» Requirement
Your task is to repeat only the lines from the one with "(.31, .088, .045)], .45)" through the one with "(.66, .38, .18)], .5)", exactly as they stand, both ends included.

» Data provided
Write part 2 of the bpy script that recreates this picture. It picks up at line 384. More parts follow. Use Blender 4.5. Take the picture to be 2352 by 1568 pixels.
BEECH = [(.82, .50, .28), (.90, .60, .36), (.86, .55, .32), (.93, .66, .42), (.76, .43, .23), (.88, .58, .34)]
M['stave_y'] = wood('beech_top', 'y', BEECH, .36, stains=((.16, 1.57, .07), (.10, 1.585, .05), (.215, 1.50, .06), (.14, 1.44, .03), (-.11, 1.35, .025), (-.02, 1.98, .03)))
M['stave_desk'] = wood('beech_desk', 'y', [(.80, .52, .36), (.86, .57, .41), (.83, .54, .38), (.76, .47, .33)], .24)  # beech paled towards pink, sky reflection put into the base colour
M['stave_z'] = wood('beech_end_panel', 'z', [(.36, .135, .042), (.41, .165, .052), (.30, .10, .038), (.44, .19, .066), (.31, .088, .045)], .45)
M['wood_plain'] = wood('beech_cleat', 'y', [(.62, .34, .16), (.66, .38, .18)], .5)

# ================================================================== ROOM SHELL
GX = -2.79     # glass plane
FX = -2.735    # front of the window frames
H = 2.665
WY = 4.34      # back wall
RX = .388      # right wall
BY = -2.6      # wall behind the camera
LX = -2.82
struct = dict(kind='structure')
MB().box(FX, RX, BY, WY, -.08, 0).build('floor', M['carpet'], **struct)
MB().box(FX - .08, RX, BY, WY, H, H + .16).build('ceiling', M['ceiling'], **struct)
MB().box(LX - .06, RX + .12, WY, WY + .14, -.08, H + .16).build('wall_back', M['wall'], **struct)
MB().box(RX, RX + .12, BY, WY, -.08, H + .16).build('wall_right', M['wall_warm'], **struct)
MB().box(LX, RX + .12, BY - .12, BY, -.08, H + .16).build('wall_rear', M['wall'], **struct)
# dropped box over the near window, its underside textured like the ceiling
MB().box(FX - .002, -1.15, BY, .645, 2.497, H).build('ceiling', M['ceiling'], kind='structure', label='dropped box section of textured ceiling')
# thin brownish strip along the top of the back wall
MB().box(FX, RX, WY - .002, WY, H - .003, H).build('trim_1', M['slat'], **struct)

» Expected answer
M['stave_z'] = wood('beech_end_panel', 'z', [(.36, .135, .042), (.41, .165, .052), (.30, .10, .038), (.44, .19, .066), (.31, .088, .045)], .45)
M['wood_plain'] = wood('beech_cleat', 'y', [(.62, .34, .16), (.66, .38, .18)], .5)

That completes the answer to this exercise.